One senior security officer loyal to Abbas fled across the border into Israel to escape arrest by Hamas forces, sources with the Islamist group said.

Police seeking Fatah activists clashed with gunmen of the Army of Islam, an al Qaeda-inspired group, who feared they were being targeted. Two Army of Islam gunmen were arrested.

Hamas blamed Friday's bombings on Fatah, which denied involvement.

The factional flare-up sparked fears of more violence and was one of the gravest since Hamas routed its Fatah foes and seized control of Gaza a year ago, when hundreds died.

"We are afraid that the devil is pitting brothers against each other and they will shed one another's blood," said Fatima Ahmed-Salama, a 40-year-old mother of six in Gaza.

Abu Adel, 65, said the internecine fighting harmed only Palestinians, not Israel. "I ask God to calm them down and make them stop before we have more dead," he added.

ABBAS URGES DIALOGUE

Abbas renewed calls for dialogue with Hamas, which won a majority in a 2006 parliamentary poll, and said an independent Palestinian committee should investigate Friday's blast.

Speaking in Cairo after talks with Egyptian President Hosni Mubarak, Abbas said the attack was regrettable and unacceptable, but rejected Hamas accusations that Fatah was behind it.

He said Egypt would invite representatives of Palestinian factions "within days" to dialogue sessions in Cairo. Past attempts to mend fences between Hamas and Fatah have collapsed.

Hamas official Sami Abu Zuhri rejected Abbas's call to form an investigative committee, and said it "would bypass the legitimate government, and the Hamas security forces who are doing their job".

Abu Zuhri also said investigations into Friday's deaths showed senior Fatah officials were involved.

"The bombing and killings in Gaza proved that Fatah was not interested in dialogue with Hamas, and all they aspired to was to cause anarchy and chaos," the Hamas spokesman said.

Hamas rejects demands by Abbas, who joined U.S.-sponsored peace talks with Israel last year, that it cede control of Gaza.

An Egyptian-brokered truce between Israel and Hamas in Gaza took effect last month.
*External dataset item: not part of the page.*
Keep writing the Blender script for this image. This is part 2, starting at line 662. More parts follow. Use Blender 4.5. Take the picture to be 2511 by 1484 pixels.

It calls on Hamas to halt rocket fire in return for Israel easing its embargo of the poverty-stricken territory. The truce does not extend to the West Bank.

Israeli troops killed a Hamas militant, Shihab al-Natsheh, in the West Bank city of Hebron. Hamas's armed wing, the Izz el-Deen al-Qassam Brigade, vowed a "swift and painful" revenge.

An Israeli army spokesman said Natsheh, 25, was killed during an exchange of fire with troops who came to arrest him. The army said he had made the bomb belt used in a suicide attack in the Israeli town of Dimona in February that killed an Israeli woman and the two Palestinian attackers.